Let $R$ be a binary relation on $\mathbb{Z}_{\gt 1}$ such that $xRy \iff y=x^2$. Let $S$ be the transitive closure of $R$.
The first problem was to describe $S$. I came up with $S=\{(x,y) \in \mathbb{Z}_{\gt 1} \times \mathbb{Z}_{\gt 1} : \exists n \in \mathbb{N}(y=x^{2^n})\}$. Although I didn't prove it, I think $S$ is antisymmetric, but not reflexive. It is transitive by construction.
Now, the problem is to find an infinite subset $X \subseteq \mathbb{Z}_{\gt 1}$ such that the restriction of $S$ to $X$ is a total order, i.e. $S \cap X \times X$ is a total order on $X$. So what remains is to determine an $X$ that makes $S \cap X \times X$ reflexive and every element of $X$ comparable, right?
I'm stuck on how to find this set. Any hints on how to determine $X$?
First, a clarification. As suggested by @J.-E. Pin in his comment, I guess that for $S$ you mean the reflexive-transitive closure of $R$, and not the transitive closure of $R$. Indeed, only the reflexive-transitive closure of $R$ is an order (i.e. a reflexive, transitive, and antisymmetric binary relation), because $R$ and so its transitive closure are not reflexive.
The transitive closure of $R$ is
$$ S' = \left\{(x,y) \in \mathbb{Z}_{\gt 1} \times \mathbb{Z}_{\gt 1} : \exists \, n \in \mathbb{N}_{>0} \, (y=x^{2^n})\right\} $$
and not
$$ S = \left\{(x,y) \in \mathbb{Z}_{\gt 1} \times \mathbb{Z}_{\gt 1} : \exists \, n \in \mathbb{N} \, (y=x^{2^n})\right\} $$
as wrongly written in the OP (I assume $\mathbb{N} =\{0,1,2,3,\dots\}$ and $\mathbb{N}_{>0} = \mathbb{N} \smallsetminus \{0\}$).
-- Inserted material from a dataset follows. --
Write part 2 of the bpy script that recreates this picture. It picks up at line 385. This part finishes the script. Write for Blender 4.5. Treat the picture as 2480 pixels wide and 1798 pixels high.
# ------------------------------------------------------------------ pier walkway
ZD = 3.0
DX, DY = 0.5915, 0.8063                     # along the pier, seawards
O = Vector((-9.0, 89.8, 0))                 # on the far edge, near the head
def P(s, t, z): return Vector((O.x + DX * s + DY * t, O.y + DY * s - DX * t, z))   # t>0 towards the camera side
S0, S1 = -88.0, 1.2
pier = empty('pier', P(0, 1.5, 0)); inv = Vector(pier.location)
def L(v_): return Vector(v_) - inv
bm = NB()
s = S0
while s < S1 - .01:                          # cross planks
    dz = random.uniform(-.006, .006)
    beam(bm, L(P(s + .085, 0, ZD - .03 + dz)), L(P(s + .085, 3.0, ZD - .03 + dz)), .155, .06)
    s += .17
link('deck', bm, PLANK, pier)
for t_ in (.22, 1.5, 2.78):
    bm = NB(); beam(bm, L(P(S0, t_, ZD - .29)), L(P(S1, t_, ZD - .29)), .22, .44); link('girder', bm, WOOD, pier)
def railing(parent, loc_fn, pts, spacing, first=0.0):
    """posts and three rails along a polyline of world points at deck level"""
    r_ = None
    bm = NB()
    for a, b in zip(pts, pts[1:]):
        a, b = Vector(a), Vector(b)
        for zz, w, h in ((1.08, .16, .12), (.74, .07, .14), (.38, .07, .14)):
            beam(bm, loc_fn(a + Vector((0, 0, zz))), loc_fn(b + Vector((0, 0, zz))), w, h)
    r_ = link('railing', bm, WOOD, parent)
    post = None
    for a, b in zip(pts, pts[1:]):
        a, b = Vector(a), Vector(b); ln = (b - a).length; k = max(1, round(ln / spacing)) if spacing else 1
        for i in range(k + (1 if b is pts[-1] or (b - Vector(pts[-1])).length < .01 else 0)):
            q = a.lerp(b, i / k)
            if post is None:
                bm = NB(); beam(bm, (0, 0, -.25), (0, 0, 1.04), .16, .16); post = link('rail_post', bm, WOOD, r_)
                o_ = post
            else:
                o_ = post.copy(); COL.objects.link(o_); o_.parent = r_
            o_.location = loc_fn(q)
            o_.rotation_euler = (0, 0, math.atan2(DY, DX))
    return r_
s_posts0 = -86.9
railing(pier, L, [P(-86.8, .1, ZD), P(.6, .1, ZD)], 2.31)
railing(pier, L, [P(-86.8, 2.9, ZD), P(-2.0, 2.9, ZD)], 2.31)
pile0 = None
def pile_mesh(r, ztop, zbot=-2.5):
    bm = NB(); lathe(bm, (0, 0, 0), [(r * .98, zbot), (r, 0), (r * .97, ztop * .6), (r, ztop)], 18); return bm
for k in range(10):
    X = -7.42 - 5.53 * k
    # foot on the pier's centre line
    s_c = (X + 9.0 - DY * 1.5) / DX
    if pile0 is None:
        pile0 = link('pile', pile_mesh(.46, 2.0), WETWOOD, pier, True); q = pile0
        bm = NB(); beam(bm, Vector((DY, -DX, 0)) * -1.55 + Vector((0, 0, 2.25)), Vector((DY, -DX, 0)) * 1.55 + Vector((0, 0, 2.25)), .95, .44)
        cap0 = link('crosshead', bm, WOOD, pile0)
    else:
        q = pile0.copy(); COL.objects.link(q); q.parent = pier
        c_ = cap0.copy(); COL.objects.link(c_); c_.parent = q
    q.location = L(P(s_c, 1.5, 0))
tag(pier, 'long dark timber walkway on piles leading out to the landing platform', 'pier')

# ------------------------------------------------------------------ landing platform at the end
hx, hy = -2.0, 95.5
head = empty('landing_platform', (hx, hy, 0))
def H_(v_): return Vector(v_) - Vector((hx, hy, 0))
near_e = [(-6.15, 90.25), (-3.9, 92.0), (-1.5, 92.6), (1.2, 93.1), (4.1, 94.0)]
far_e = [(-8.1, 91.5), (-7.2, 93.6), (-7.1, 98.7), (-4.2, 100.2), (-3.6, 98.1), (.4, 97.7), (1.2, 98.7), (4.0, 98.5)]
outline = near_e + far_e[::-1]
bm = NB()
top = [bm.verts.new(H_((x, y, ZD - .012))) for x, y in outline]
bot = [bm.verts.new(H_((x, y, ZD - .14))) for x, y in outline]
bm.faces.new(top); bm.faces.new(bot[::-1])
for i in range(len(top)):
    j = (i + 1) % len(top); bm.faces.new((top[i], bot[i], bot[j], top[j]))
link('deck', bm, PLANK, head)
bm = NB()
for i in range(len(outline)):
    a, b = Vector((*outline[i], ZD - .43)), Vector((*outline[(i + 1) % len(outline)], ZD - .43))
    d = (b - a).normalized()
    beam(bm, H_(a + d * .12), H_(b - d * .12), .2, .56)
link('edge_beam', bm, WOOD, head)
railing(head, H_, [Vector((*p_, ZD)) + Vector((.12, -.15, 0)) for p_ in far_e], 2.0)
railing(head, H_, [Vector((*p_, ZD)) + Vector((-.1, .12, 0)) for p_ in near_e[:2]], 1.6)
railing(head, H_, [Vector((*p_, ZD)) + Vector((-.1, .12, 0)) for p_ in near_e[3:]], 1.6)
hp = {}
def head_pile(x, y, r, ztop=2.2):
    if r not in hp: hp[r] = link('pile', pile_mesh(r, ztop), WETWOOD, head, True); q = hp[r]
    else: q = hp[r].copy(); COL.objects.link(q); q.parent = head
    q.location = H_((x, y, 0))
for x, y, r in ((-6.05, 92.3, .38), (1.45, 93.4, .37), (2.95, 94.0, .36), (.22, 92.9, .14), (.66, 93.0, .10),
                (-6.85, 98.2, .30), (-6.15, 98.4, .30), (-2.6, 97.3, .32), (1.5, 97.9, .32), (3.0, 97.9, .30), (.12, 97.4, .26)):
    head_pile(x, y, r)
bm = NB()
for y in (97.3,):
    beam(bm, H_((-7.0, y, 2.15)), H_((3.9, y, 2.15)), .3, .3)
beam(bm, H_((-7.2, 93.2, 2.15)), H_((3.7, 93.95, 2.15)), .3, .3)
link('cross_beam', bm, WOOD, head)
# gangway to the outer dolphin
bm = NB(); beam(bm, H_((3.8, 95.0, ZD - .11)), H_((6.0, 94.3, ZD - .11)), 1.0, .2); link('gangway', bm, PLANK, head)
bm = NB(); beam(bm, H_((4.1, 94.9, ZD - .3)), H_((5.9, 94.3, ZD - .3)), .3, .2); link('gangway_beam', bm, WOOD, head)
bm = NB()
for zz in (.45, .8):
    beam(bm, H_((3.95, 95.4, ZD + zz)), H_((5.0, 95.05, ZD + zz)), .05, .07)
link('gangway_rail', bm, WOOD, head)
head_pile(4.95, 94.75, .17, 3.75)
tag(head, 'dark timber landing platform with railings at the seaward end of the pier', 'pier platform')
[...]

In fact, $S$ is the reflexive-transitive closure of $R$. The difference between $S$ and $S'$ is that if you take $n = 0$ in the definition of $S$ (you cannot take $n = 0$ in $S'$), you get $y = x^{2^0} =x$. But $x^{2^n} \neq x$ for all $n > 0$ and $x \in \mathbb{Z}_{>1}$, hence $S'$ is irreflexive.
The reflexive-transitive closure $S$ of $R$ is antisymmetric (I assume that being antisymmetric means that if $xSy$ and $y S x$ then $x = y$). Indeed, if $y =x^{2^n}$ and $x= y^{2^m}$ then $x = (x^{2^n})^{2^m} = x^{2^{n+m}}$, which is always impossible for $x \in \mathbb{Z}_{>1}$, except when $n = 0 = m$, and in that case $y = x^{2^0} = x$.
(Note that $S'$ is (vacuously) antisymmetric, because $S'$ does not include the case $n = 0$ in its definition and so it is impossible that $xS'y$ and $y S'x$ simultaneously. Said differently, you can prove that $S'$ is asymmetric, that is, if $xS'y$ then it is impossible that $y S'x$.)
By construction, $S$ is reflexive and transitive. Therefore, $S$ is an order. Clearly, $S$ is not total on $\mathbb{Z}_{>1}$ because $2$ and $3$ are incomparable.
To determine an infinite $X \subseteq \mathbb{Z}_{>1}$ such that $S \cap (X \times X)$ is a total order on $X$, just take a natural number greater than $1$ and the sequence of its subsequent squares. For instance, $$ X = \{2^{2^n} : n \in \mathbb{N}\} = \{2, 4, 16, 256, \dots\} $$ and more generally, for any $k \in \mathbb{Z}_{>1}$, $$ X_k = \{k^{2^n} : n \in \mathbb{N}\} = \{k, k^2, k^4, k^8, \dots\}. $$
The proof that $S$ is total on $X_k$ (for any $k \in \mathbb{Z}_{>1}$) is the following and relies on the fact that $\mathbb{N}$ is totally ordered. If $x, y \in X_k$, then $x = k^{2^n}$ and $y = k^{2^m}$ for some $n,m \in \mathbb{N}$. We know that $n \leq m$ or $m \leq n$.
If $n \leq m$ then $m = n +p$ for some $p \in \mathbb{N}$. Hence, $y = k^{2^{n+p}} = k^{2^n \cdot 2^p} = (k^{2^n})^{2^p} = x^{2^p}$ and so $xSy$.
Otherwise, $m \leq n$ and we can conclude similarly that $y S x$.
Therefore, if $x, y \in X_k$ then $x S y$ or $y S x$.